It’s been an extraordinarily busy past few months, and postings here have suffered mightily for it.
That said, last night I happened to “catch-up” with David Hunter Strother, as the Federal army advanced up the Shenandoah Valley toward Staunton. As of June 2, Strother awoke (near New Market) to find his “fine bay horse” gone… “stolen probably”. Obviously able to find another mount, he continued on with a party, reaching Big Spring, and eventually “within sight of Harrisonburg on the hills north of town.” Strother continued:
After locating the troops we took the house of a Mr. Grey [Algernon Grey, perhaps?] for headquarters, a fine brick house on a hill above the town and where taste and comfort were visible at every turn. In his library I found John P. Kennedy’s Swallow Barn with my illustrations and also Harper’s Magazine with the “Porte Crayon” series…
As I’m very much interested in what people were reading before the war, this quickly caught my attention.
NIt also caught my attention for another reason… in fact, recently, I was able to secure my own copy of Kennedy’s 1853 edition of Swallow Barn (G.P. Putnam and Co., New York).

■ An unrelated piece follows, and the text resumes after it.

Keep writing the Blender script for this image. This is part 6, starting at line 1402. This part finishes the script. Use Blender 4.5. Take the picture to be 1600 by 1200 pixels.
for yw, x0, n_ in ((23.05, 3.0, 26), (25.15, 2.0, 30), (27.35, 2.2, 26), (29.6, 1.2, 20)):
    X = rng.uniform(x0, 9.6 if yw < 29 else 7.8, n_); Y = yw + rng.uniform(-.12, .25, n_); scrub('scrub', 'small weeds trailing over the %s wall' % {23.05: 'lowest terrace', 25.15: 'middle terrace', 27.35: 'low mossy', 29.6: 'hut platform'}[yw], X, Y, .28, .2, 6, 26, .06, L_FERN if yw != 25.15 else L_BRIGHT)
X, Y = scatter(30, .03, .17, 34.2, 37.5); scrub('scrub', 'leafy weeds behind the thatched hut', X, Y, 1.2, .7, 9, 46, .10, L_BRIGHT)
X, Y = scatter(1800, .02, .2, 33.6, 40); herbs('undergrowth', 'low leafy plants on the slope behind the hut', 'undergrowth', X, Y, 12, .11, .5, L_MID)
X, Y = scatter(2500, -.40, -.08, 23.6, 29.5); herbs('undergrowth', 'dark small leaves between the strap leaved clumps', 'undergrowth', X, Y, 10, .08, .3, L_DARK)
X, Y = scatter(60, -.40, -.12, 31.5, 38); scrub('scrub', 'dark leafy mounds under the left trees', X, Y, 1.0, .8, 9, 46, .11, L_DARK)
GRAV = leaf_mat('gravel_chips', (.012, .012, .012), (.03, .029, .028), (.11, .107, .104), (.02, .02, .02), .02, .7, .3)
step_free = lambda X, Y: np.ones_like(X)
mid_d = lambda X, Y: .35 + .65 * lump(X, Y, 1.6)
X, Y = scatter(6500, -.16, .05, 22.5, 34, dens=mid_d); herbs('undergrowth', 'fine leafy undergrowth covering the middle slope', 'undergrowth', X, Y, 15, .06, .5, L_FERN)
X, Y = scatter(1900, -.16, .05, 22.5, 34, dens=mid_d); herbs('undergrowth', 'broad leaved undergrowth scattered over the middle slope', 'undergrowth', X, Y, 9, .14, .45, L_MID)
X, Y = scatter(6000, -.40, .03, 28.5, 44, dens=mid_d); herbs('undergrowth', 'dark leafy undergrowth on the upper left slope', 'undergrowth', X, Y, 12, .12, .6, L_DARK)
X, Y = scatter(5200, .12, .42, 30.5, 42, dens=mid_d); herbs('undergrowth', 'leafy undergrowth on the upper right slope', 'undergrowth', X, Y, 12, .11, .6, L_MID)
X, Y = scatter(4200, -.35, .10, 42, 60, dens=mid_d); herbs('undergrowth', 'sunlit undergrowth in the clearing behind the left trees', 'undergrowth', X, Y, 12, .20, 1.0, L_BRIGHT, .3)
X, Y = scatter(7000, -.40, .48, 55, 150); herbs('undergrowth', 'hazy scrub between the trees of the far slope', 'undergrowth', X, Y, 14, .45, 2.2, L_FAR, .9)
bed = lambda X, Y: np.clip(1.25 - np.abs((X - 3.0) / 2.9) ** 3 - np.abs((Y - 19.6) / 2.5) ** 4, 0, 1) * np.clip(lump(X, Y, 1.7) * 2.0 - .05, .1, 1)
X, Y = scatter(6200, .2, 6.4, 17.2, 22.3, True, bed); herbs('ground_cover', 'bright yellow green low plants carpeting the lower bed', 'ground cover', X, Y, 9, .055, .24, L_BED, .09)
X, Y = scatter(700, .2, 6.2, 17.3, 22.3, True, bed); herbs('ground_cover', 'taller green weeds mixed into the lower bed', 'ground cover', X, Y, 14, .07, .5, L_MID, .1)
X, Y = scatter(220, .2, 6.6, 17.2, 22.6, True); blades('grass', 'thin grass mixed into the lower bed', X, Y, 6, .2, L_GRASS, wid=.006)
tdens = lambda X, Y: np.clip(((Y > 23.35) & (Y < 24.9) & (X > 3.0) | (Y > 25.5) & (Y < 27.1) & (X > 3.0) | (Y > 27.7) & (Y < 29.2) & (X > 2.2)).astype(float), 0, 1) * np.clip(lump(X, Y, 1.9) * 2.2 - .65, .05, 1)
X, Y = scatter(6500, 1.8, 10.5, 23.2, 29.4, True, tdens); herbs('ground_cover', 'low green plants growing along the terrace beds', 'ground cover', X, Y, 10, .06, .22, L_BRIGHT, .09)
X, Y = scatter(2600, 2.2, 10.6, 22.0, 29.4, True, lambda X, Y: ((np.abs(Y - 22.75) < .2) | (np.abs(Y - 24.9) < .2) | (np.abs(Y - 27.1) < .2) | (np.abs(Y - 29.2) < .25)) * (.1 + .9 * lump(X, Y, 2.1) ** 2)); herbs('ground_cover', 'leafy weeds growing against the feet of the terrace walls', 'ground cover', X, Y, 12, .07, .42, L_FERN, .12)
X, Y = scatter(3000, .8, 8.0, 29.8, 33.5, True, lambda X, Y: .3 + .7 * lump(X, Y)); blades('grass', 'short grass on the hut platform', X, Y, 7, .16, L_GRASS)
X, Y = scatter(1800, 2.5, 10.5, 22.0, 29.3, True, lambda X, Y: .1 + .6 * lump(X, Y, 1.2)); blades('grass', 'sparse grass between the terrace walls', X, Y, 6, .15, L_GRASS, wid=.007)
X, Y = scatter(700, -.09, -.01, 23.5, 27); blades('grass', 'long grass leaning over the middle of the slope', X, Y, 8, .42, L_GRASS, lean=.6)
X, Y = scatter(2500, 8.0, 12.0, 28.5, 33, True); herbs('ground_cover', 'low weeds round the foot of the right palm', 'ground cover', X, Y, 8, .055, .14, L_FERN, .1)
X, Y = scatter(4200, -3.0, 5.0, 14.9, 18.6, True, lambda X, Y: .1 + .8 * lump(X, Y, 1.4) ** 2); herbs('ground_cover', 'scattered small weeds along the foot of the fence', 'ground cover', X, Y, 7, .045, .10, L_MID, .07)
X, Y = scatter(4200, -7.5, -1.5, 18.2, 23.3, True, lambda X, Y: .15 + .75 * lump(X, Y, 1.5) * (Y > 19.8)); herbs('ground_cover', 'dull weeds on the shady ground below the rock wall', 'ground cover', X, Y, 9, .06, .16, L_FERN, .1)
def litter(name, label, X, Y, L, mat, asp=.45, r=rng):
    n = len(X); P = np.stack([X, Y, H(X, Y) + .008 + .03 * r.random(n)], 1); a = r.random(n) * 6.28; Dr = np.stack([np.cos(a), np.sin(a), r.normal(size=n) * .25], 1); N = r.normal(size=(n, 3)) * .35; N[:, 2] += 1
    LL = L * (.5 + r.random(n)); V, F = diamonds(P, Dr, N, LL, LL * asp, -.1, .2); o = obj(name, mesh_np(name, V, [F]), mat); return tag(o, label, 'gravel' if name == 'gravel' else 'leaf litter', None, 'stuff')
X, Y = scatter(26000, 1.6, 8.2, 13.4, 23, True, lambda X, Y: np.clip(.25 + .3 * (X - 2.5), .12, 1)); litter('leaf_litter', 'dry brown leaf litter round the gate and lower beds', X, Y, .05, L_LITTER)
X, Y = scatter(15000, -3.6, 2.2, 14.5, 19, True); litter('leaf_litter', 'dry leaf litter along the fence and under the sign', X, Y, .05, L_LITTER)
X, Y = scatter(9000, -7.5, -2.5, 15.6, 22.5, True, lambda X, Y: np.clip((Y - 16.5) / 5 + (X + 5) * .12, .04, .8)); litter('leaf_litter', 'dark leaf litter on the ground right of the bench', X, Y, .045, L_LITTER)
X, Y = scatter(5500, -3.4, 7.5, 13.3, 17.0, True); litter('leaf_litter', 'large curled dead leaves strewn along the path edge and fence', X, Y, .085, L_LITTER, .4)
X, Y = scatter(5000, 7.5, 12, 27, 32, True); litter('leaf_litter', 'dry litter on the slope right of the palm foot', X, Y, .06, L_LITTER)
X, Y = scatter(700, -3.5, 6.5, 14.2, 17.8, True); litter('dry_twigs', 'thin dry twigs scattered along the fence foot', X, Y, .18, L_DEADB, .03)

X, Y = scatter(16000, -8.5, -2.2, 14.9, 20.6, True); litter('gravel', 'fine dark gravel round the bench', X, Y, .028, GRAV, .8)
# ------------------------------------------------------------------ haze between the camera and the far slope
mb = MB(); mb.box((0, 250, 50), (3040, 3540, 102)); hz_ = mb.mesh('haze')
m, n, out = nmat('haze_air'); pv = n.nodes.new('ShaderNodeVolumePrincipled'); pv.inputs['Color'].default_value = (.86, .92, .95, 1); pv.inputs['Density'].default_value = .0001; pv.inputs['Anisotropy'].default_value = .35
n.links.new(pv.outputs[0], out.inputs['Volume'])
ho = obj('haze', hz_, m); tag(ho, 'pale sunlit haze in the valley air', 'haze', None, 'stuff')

Published originally in the 1830s, the work found revived life… not only as a result of Strother’s prints in the book, but also as it was used as a common counter to Harriet Beecher Stowe’s Uncle Tom’s Cabin.
If you are unfamiliar with Kennedy’s book, I highly recommend this overview, courtesy of the Documenting the American South site.
In closing, just a few images from my volume… as we consider how Strother felt, on this day, 150 years ago, as he found a copy of the same in the Grey family home.
I wonder… do you think he was thinking differently, at this time, in 1864, about the images he created for the work in the 1850s?
mib8
June 3, 2014
I recently was loaned as a hand-me-down, and read _The Literary South_ “compiled and edited by” Louis D. Rubin, which contains extracts of J.P.Kennedy (_Swallow Barn_ & _Horse Shoe Robinson_), William Gilmore Simms (3 of them), E.A.Poe (9 of them); lyrics by F.S. Key (whose daughter married another Pendleton), Richard Henry Wilde, Edward Coote Pinkney, Philip Pendleton Cooke, James Mathewes Legare; George Moses Horton, Frederick Douglass, william Wells Brown, Henry Timrod, Paul Hamilton Hayne, Augustus Baldwin Longstreet, Johnson Jones Hooper, George Washington Harris, Joseph Glover Baldwin (Alabama & Mississippi) under the heading “Literature in the Old South”.